1954. Ray Kroc, a milkshake mixer salesman, went to the California hamburger stand which was running eight of his Multimixers. Kroc approached the owners of the hamburger stand, Dick and Mac McDonald, and asked them to open several of the restaurants so he could sell eight of his Multimixers to each one.

The McDonald brothers didn’t know whom they could get to open the restaurants, so Kroc volunteered. Kroc opened the Des Plaines, Illinois McDonald’s in 1955. Kroc became the licensing agent for the McDonald brothers and recruited franchisees. In 1961 he bought out the McDonald brothers’ interest. Today, McDonald’s Corporation has over 30,000 McDonald’s restaurants worldwide with more than $20 billion in revenue.

1950s-1970s. The return of service men and women after World War II and the baby boom created an enormous need for various products and services. Franchising met the need with its perfect business model for rapid expansion and gave consumers standardized products and predictable services. Some of the more recognizable franchise networks during this time were: Burger King, Wendy’s, KFC, Baskin-Robbins, Dunkin Donuts, Holiday Inn, Sheraton, Midas, 7-Eleven, H&R Block, and Pearle Vision Center.

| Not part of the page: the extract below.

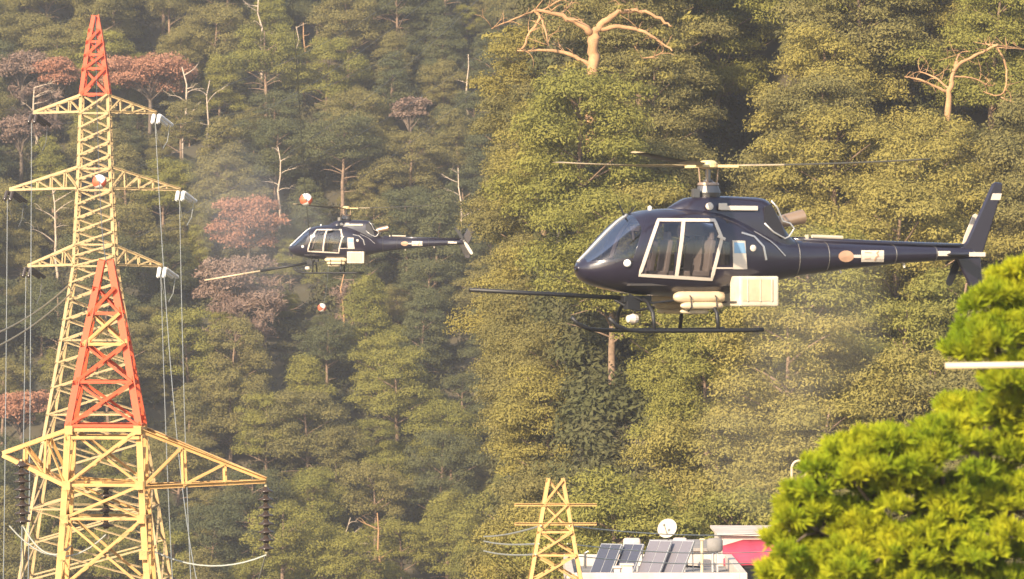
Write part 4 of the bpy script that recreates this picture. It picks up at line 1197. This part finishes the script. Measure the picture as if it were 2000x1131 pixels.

1970s-present. Despite the successful expanding businesses we still recognize today, there were also many unscrupulous businessmen who abused the franchising model. There were completely fraudulent franchise companies which took money from the franchise purchaser (franchisee) and then disappeared. Other companies were undercapitalized and poorly managed which then went bankrupt.

In response to the growing number of franchised businesses and fraudulent franchising activities, the International Franchise Association (IFA) was formed by franchisors, franchisees, and suppliers to provide help and guidance to the entire industry. The IFA adopted a Code of Ethics to establish a framework of best practices in franchise relationships. Today, the IFA works closely with the United States Congress and the Federal Trade Commission to improve how the industry relates to the franchisees.

Unfortunately, the IFA’s Code of Ethics was not enough to stop the fraudulent franchising activities. In 1978 the Federal Trade Commission enacted the law, now known as the Franchise Rule, requiring franchisors to provide a lengthy document called the Uniform Franchise Offering Circular (UFOC) to all potential franchisees. The UFOC provides detailed information about the franchising company so that the prospective franchisee can make an informed decision.

In addition to the federal UFOC requirements, states have also established requirements for selling franchises. Some states require registration or notification under their own franchise laws. Other states regulate franchise sales under business opportunity laws, securities laws, consumer protection laws, and advertising laws.